The question is not whether relationships exist. It is whether movement along this spectrum to strengthen this capability is actively encouraged – or left to chance
One conversation away
The power of connection rarely arrives as a formal initiative. It arrives in moments, as conversations,and often one at a time.
Careers often pivot not on strategy – but on moments of human interaction.
- A question asked at the right time.
- A colleague who opens a door by making an introduction generously.
- A leader who chooses to notice potential.
- A peer who offers advocacy.
- A connection that leads somewhere unexpected.
Trust is built – or weakened – in small exchanges
Everyday conversations shape:
- Visibility
- Influence
- Belonging
- Opportunity
More than we realise. How we show up in those conversations matters. Not occasionally. Consistently.
However, not every conversation appears immediately valuable. Research on “weak ties” shows that many opportunities come not from our closest relationships, but from more distant ones – those that connect us to new networks and perspectives.
At the time, these interactions feel ordinary. In hindsight, they are anything but.
This is why connection cannot be reduced to networking tactics. It lives in the quality of everyday interactions.
- How we listen
- How we respond
- Whether we follow through
- Whether we treat people as transactions or humans
We are often just one conversation away– from something that could change everything.
What leading organisations are doing differently
If connection drives both sustainable business outcomes and career growth, then organisations must take action, not just talk about it. Behaviour speaks louder than words ever will.
Strengthening connection capability is not a one-off initiative. It is a practical way to improve how work gets done, through a deliberate and repeatable sequence.

1. They name it
They define connection as a capability – not a vague cultural aspiration.
They make it visible in:‍
- Leadership expectations
- Success measures
- Everyday language
Because what gets named becomes visible and gets developed.
2. They assess where they are
They recognise that connection exists along a spectrum.
They ask:
- Where are we strongest?
- Where do silos persist?
- Where does collaboration break down underpressure?
Without a baseline, development remains generic. With one, it becomes targeted.
3. They teach the behaviours
They move beyond awareness. Organisations that invest in structured development – not just awareness sessions, but practical, behaviour-based learning – observe connection shift from personality trait to capability.
They teach:
- Observable behaviours
- Practical actions
- Repeatable habits
Because telling people to “connect better” does not change behaviour. Teaching them how does.

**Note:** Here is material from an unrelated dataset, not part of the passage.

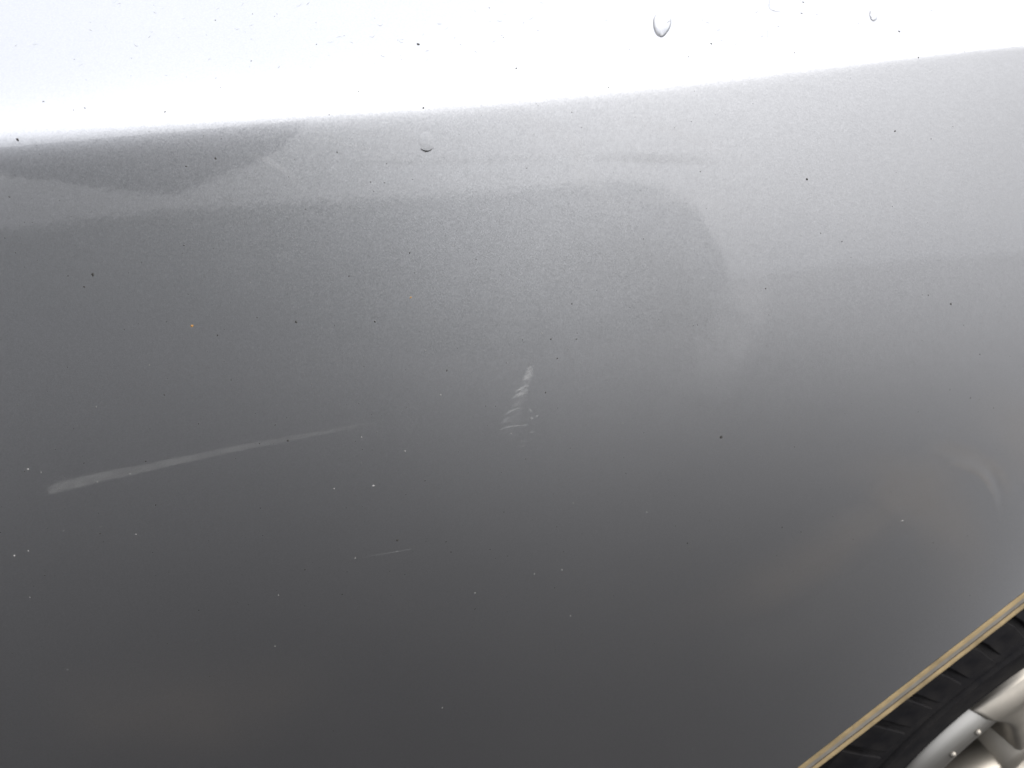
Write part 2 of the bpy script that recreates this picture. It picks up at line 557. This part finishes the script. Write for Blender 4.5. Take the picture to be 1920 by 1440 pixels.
def spoke_mesh():
    """a broad spoke with raised edges and a sunk face, along +X"""
    bm = bmesh.new()
    r0, r1, nseg = 0.050, RR - 0.0025, 32
    rings = []
    for i in range(nseg + 1):
        t = i / nseg
        r = r0 + (r1 - r0) * t
        hw = 0.021 + 0.012 * t + 0.024 * max(0, (t - 0.55) / 0.45) ** 2
        y0 = -0.005 - 0.0095 * math.sin(t * math.pi * 0.5) + 1.0 * max(0.0, r - (RR - 0.014))
        gd = 0.012 * max(0.0, math.sin(min(1, t / 0.86) * math.pi)) ** 0.7      # the hollow along the face
        gw = 0.35 * hw
        prof = [(-hw - 0.005, y0 + 0.034), (-hw - 0.001, y0 + 0.004), (-hw + 0.002, y0 + 0.0008), (-hw + 0.005, y0), (-gw - 0.002, y0), (-gw + 0.002, y0 + gd),
                (gw - 0.002, y0 + gd), (gw + 0.002, y0), (hw - 0.005, y0), (hw - 0.002, y0 + 0.0008), (hw + 0.001, y0 + 0.004), (hw + 0.005, y0 + 0.034)]
        rings.append([bm.verts.new((r, y, h)) for h, y in prof])
    for a, b_ in zip(rings, rings[1:]):
        for k in range(len(a)):
            k2 = (k + 1) % len(a)
            bm.faces.new((a[k], a[k2], b_[k2], b_[k]))
    bm.faces.new(rings[0]); bm.faces.new(list(reversed(rings[-1])))
    bmesh.ops.recalc_face_normals(bm, faces=bm.faces)
    me = bpy.data.meshes.new("spoke")
    bm.to_mesh(me); bm.free()
    me.polygons.foreach_set("use_smooth", [True] * len(me.polygons))
    me.materials.append(ALLOY)
    return me
sm = spoke_mesh()
SP0 = R(120)
for k in range(5):
    o = link(bpy.data.objects.new("spoke", sm))
    o.location = WHEEL
    o.rotation_euler = (0, -(SP0 + k * 2 * math.pi / 5), 0)
    child(o, wheel)
# bright studs round the rim
def stud_mesh():
    bm = bmesh.new()
    bmesh.ops.create_uvsphere(bm, u_segments=12, v_segments=8, radius=0.0036)
    for v in bm.verts:
        v.co.y *= 0.9
    me = bpy.data.meshes.new("rim_stud")
    bm.to_mesh(me); bm.free()
    me.polygons.foreach_set("use_smooth", [True] * len(me.polygons))
    me.materials.append(ALLOY)
    return me
st = stud_mesh()
for k in range(40):
    a = R(129) + 2 * math.pi * k / 40
    o = link(bpy.data.objects.new("rim_stud", st))
    o.location = WHEEL + Vector((math.cos(a) * (RR - 0.015), -0.010, math.sin(a) * (RR - 0.015)))
    child(o, wheel)

# ------------------------------------------------------------------ marks on the paint, and painted reflections
def film_material(name, color, rough, metal, strength, nscale=600.0, contrast=0.5, stretch=None, coat=0.0):
    """a film on the paint: its opacity is the mesh's own fade attribute broken up by noise"""
    m, t, b = new_mat(name)
    b.inputs["Base Color"].default_value = (*color, 1)
    b.inputs["Roughness"].default_value = rough
    b.inputs["Metallic"].default_value = metal
    b.inputs["Coat Weight"].default_value = coat
    at = node(t, "ShaderNodeAttribute", attribute_name="fade")
    tc = node(t, "ShaderNodeTexCoord")
    n = node(t, "ShaderNodeTexNoise", Scale=nscale, Detail=3.0)
    if stretch:
        uv = node(t, "ShaderNodeUVMap")
        mp = node(t, "ShaderNodeMapping")
        mp.inputs["Scale"].default_value = stretch
        t.links.new(uv.outputs[0], mp.inputs[0])
        t.links.new(mp.outputs[0], n.inputs["Vector"])
    else:
        t.links.new(tc.outputs["Object"], n.inputs["Vector"])
    mr = node(t, "ShaderNodeMapRange")
    mr.inputs["From Min"].default_value = 0.35
    mr.inputs["From Max"].default_value = 0.65
    mr.inputs["To Min"].default_value = 1 - contrast
    mr.inputs["To Max"].default_value = 1.0
    t.links.new(n.outputs[0], mr.inputs[0])
    m1 = node(t, "ShaderNodeMath", operation='MULTIPLY')
    t.links.new(at.outputs["Fac"], m1.inputs[0]); t.links.new(mr.outputs[0], m1.inputs[1])
    m2 = node(t, "ShaderNodeMath", operation='MULTIPLY')
    t.links.new(m1.outputs[0], m2.inputs[0]); m2.inputs[1].default_value = strength
    t.links.new(m2.outputs[0], b.inputs["Alpha"])
    return m

def film(name, strokes, mat, off=0.00012, across=8, n=10, label=None, soft=1.0, flat=False):
    """strokes: lists of (px, py, half width px, fade); each becomes a soft-edged ribbon lying on the panel"""
    V, F, A, UV = [], [], [], []
    for st_ in strokes:
        c = catmull(st_, n)
        base = len(V)
        for i, (x, y, w, a) in enumerate(c):
            x1, y1 = c[max(0, i - 1)][:2]; x2, y2 = c[min(len(c) - 1, i + 1)][:2]
            L = math.hypot(x2 - x1, y2 - y1) or 1
            ux, uy = -(y2 - y1) / L, (x2 - x1) / L
            for k in range(across + 1):
                s = k / across * 2 - 1
                V.append(on_panel(x + ux * w * s, y + uy * w * s, off))
                e = 1.0 if flat and abs(s) < 0.6 else (1 - abs(s) ** 2) ** soft
                A.append(max(0.0, a) * e); UV.append((i / len(c), s * 0.5 + 0.5))
        m = across + 1
        for i in range(len(c) - 1):
            for k in range(across):
                a = base + i * m + k
                F.append((a, a + m, a + m + 1, a + 1))
    me = bpy.data.meshes.new(name)
    me.from_pydata([tuple(v) for v in V], [], F)
    me.update()
    at = me.attributes.new("fade", 'FLOAT', 'POINT')
    at.data.foreach_set("value", A)
    uvl = me.uv_layers.new(name="UVMap")
    for lp in me.loops:
        uvl.data[lp.index].uv = UV[lp.vertex_index]
    me.polygons.foreach_set("use_smooth", [True] * len(me.polygons))
    me.materials.append(mat)
    o = child(link(bpy.data.objects.new(name, me)))
    if label:
        o["label"] = label
    return o

SCUFF = film_material("scuffed_lacquer", (0.62, 0.62, 0.60), 0.9, 0.0, 0.085, 150, 0.5)
BRUSH = film_material("brushed_scuff", (0.75, 0.75, 0.74), 0.8, 0.0, 0.20, 9.0, 0.85, stretch=(1.2, 9, 1))
HAIR = film_material("hair_scratch", (0.75, 0.75, 0.74), 0.7, 0.0, 0.09, 900, 0.7)
SHEEN_SMUDGE = film_material("painted_sheen_and_smudge", (0.66, 0.66, 0.67), 0.7, 0.3, 0.12, 60, 0.6)
GRIME = film_material("road_film", (0.29, 0.24, 0.19), 0.9, 0.0, 0.11, 22, 0.6)
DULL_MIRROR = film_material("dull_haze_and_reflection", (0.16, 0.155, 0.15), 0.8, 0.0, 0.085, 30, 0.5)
DRYLINE = film_material("dried_water_line", (0.22, 0.22, 0.22), 0.8, 0.0, 0.9, 800, 0.6)
film("long_scuff", [[(86, 921, 7, 0), (97, 918, 11, .8), (118, 911, 12, .9), (150, 904, 12.5, .9), (195, 893, 11, .85), (225, 887, 11, .8), (262, 880, 9.5, .7), (300, 871, 8.5, .7), (350, 860.5, 8, .65), (400, 850, 7.5, .6), (450, 839.5, 7, .6), (520, 826, 6.5, .5), (600, 812, 5, .45), (670, 799, 5, .3), (725, 790, 4, 0)]],
     SCUFF, label="long pale scuff rising gently to the right", flat=True)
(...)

4. They model it from the top
Leaders shape connection through behaviour.
- How they listen
- How they include
- How they bridge teams
- How they amplify others publicly
People absorb and follow what leaders do – not what they say.
5. They embed and reinforce it
They recognise that connection is not a one-off initiative.
They:
- Embed it into leadership frameworks
- Reinforce it in performance conversations
- Reward cross-boundary collaboration
- Sustain development beyond a single program
Because capability strengthens through repetition, recognition and reinforcement – not intention alone.
The outcome
When applied consistently, these steps strengthen connection which is a performance lever. It improves collaboration, reduces duplication and enable faster, more aligned execution.
A final perspective
If a single conversation can change a career – or unlock a business opportunity – then we are not dealing with something “soft.”

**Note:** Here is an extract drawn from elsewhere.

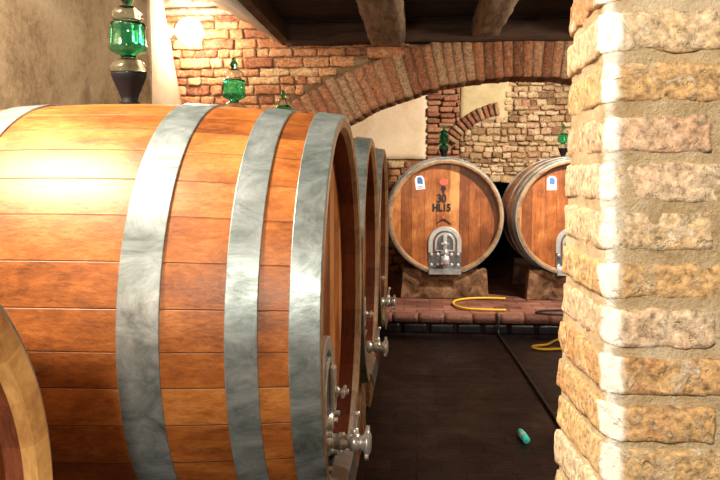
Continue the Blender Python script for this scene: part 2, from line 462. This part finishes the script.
# stencil, seal and stickers on the far barrels (children of their barrels, on the head boards)
def text_mesh(body, size, bold):
    cu = bpy.data.curves.new('t', 'FONT'); cu.body = body; cu.size = size; cu.offset = bold; cu.extrude = .0008
    cu.align_x = 'CENTER'; cu.align_y = 'CENTER'
    o = bpy.data.objects.new('t', cu); COL.objects.link(o)
    dg = bpy.context.evaluated_depsgraph_get(); dg.update()
    me = bpy.data.meshes.new_from_object(o.evaluated_get(dg))
    bpy.data.objects.remove(o)
    me.transform(Matrix.Diagonal((.80, 1, 1, 1)))
    return me
HX = .815 - .085 - .004
# text lies in XY, facing +Z: map x->local -y.. seen from +X, right-hand is local +Y, up is Z
FACE = Matrix(((0, 0, 1, 0), (1, 0, 0, 0), (0, 1, 0, 0), (0, 0, 0, 1)))
def on_head(me, name, mat, parent, y, z, rot=0, lift=.004):
    me.materials.clear(); me.materials.append(mat)
    o = bpy.data.objects.new(name, me); COL.objects.link(o); o.parent = parent
    o.matrix_local = Matrix.Translation((HX + lift, y, z)) @ FACE @ Matrix.Rotation(rot, 4, 'Z')
    return o
t = on_head(text_mesh('30', .140, .006), 'stencil_number', M['black'], backs[0], -.045, .225); t['label'] = 'black stencilled 30'

t = on_head(text_mesh('HL15', .128, .006), 'stencil_text', M['black'], backs[0], -.045, .112); t['label'] = 'black stencilled HL15'
def disc(rx, ry, h, n=24):
    me = bpy.data.meshes.new('d'); v = [(rx * math.cos(2 * PI * i / n), ry * math.sin(2 * PI * i / n), 0) for i in range(n)]
    v += [(x * .9, y * .9, h) for x, y, z in v]
    me.from_pydata(v, [], [tuple(range(n, 2 * n))] + [(i, (i + 1) % n, n + (i + 1) % n, n + i) for i in range(n)]); return me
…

We are dealing with leverage and that deserves immediate attention.
And yet, the behaviours that drive this leverage are often:
- Simple
- Teachable
- Repeatable
Which is precisely why they are overlooked.

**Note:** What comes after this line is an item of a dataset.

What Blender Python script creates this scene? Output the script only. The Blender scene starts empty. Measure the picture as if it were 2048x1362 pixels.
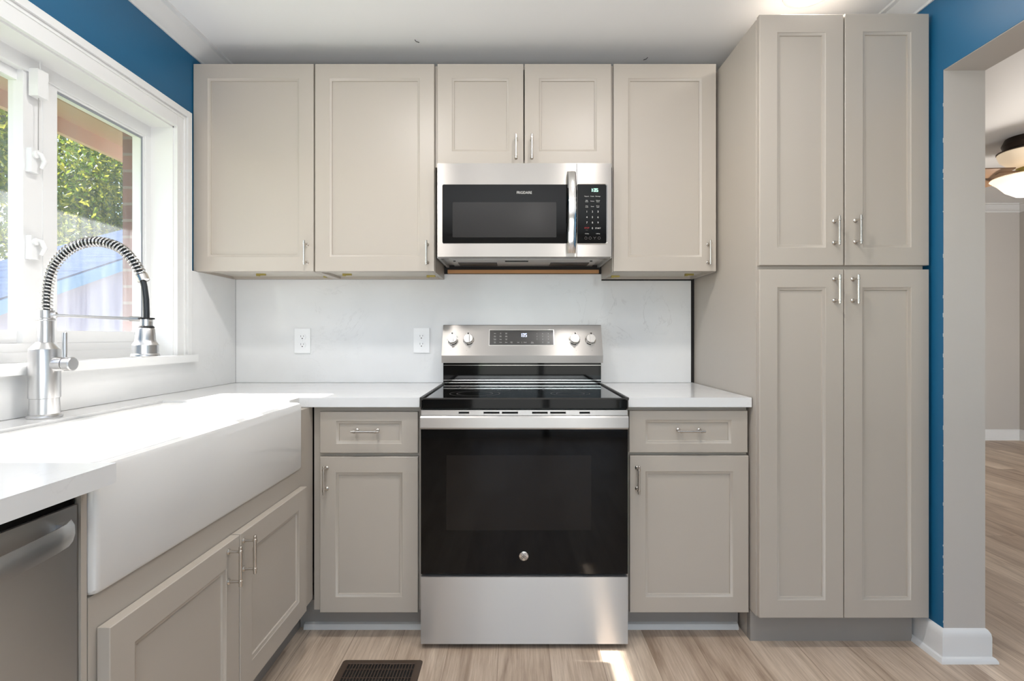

We assume they happen naturally. Increasingly, they do not. The conditions that once supported connection – proximity, time,observation – have changed.
So while the concept is simple, the practice is inconsistent. And inconsistency at scale leads to fragmentation.
No policy can manufacture trust. No system can substitute for advocacy. No strategy can compensate for fractured relationships.
But small behaviours, applied consistently, compound. This is not about aspiration. It is about capability. And attention to the smallest behaviours can create the largest shifts over time.
Because these behaviours are simple, they are teachable – but they are not self-sustaining.
If connection drives performance, retention and opportunity, it cannot remain assumed. Ownership is required and action must follow.
And in a world increasingly shaped by technology and AI, human connection is not becoming less important. It is becoming the differentiator.